Il y a quelques mois, j’ai mené une enquête dans ma communauté portant sur le rôle des femmes dans la vie publique. Sur les 45 femmes et jeunes filles âgées de 14 à 45 ans que j’ai interrogées, environ 60 % ont déclaré qu’elles n’avaient pas été en mesure de développer leurs compétences, de faire avancer leurs initiatives pour les entreprises qu’elles espéraient lancer ou de participer à la prise de décision au sein de leur communauté. Cela doit impérativement changer. Une société saine est une société qui permet l’implication égale des femmes et des filles.
Je crois que, dans quelques années, beaucoup de filles seront libérées des défis qui dissimulent leurs belles idées. Cela les motivera à s’impliquer davantage dans la société sans craindre d’être jugées ignorées ou maltraitées.
Le rôle essentiel des femmes dans la société doit être reconnu et apprécié. Les femmes doivent avoir les mêmes droits que les hommes dans tous les domaines de la vie ; c’est la seule façon de créer un meilleur environnement pour tous.
Je mènerai plusieurs campagnes durant les 16 jours d’Activisme pour informer les femmes de leurs droits.

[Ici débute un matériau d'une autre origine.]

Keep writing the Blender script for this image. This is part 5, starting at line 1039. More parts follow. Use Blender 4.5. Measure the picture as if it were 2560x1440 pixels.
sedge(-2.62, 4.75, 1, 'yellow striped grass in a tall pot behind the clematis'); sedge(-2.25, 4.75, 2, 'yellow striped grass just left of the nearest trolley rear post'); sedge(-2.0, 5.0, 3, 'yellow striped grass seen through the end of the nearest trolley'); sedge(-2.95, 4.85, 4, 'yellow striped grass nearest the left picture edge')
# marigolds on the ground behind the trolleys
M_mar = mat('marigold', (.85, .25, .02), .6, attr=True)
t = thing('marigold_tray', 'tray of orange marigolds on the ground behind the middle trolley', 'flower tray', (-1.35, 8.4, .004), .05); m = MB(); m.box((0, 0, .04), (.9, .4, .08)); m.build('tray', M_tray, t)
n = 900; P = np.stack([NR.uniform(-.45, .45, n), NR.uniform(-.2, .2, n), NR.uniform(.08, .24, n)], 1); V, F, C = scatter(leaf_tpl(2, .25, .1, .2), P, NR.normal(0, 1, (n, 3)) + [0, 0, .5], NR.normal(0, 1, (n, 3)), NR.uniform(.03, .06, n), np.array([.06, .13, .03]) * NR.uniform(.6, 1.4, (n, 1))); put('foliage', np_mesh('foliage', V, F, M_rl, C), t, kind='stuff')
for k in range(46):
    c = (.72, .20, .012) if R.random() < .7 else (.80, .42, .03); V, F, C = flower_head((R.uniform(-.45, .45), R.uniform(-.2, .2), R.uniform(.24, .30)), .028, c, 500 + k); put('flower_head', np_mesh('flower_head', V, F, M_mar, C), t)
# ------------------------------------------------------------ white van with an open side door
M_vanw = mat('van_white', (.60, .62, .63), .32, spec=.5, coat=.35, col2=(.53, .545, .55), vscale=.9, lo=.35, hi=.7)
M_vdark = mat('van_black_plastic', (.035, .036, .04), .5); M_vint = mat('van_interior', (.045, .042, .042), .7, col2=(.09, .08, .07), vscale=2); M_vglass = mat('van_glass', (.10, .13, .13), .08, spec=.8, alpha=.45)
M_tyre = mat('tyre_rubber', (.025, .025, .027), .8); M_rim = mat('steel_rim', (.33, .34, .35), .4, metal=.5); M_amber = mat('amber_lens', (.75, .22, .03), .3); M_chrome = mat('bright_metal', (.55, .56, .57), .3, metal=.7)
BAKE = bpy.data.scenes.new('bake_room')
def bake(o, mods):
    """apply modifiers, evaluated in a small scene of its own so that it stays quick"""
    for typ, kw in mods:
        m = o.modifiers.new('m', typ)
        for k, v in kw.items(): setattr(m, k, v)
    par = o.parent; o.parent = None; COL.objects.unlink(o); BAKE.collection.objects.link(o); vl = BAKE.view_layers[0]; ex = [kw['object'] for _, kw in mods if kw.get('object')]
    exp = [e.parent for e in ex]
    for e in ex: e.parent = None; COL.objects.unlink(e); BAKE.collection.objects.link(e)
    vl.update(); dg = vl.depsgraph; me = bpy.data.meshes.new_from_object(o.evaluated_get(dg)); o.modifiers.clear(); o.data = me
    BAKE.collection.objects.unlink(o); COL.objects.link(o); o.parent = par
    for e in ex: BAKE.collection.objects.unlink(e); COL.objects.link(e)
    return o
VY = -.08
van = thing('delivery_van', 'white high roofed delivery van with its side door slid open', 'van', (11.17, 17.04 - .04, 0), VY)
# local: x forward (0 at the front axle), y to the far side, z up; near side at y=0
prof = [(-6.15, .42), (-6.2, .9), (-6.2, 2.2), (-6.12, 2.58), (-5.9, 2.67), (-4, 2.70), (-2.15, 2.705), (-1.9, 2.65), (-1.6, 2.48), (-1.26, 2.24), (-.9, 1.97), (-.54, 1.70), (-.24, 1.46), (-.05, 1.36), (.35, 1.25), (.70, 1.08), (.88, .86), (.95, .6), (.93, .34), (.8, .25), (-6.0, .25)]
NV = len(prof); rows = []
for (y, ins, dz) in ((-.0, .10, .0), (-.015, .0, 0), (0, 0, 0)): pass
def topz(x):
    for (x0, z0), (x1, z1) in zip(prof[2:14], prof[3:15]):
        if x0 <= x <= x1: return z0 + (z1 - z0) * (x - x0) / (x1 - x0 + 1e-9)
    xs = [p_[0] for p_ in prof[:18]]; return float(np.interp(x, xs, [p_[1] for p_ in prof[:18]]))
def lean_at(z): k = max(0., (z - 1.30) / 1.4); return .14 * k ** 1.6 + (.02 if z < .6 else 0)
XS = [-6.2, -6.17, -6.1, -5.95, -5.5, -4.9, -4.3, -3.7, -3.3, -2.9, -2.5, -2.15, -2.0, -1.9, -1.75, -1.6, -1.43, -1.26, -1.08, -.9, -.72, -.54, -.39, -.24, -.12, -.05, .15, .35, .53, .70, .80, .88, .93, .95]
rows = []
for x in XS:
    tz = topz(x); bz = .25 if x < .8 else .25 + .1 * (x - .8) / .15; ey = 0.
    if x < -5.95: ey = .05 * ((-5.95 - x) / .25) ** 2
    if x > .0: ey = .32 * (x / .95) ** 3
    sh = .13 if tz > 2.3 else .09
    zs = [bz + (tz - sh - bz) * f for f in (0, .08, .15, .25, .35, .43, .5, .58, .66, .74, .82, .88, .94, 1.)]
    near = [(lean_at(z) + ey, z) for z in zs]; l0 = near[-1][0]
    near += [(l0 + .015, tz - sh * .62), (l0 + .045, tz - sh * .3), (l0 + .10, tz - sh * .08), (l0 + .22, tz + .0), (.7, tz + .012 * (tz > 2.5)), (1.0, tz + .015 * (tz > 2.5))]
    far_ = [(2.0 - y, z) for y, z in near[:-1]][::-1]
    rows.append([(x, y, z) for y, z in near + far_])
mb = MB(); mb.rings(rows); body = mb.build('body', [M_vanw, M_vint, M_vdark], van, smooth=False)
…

Chylian Azuh est une écrivaine nigériane et conférencière qui a été formée en 2018 en tant que volontaire (MaM) — une campagne de sensibilisation entre pairs menée par l’OIM qui donne aux jeunes d’Afrique de l’Ouest les moyens de prendre des décisions éclairées en matière de migration. Chylian est retournée volontairement au Nigeria grâce à l’initiative conjointe UE-OIM pour la protection et la réintégration des migrants, et a fondé le « Female Returnee Forum », une organisation pour les femmes migrantes de retour, soutenant un réseau croissant de migrants de retour impliqués dans la sensibilisation de la migration dangereuse et la lutte contre les stigmates auxquels sont souvent confrontés les migrants qui ne sont pas arrivés à leur destination prévue et retournent à leur pays d’origine.
Les opinions exprimées dans l’article sont celles de l’auteur et ne représentent pas nécessairement celles de l’OIM.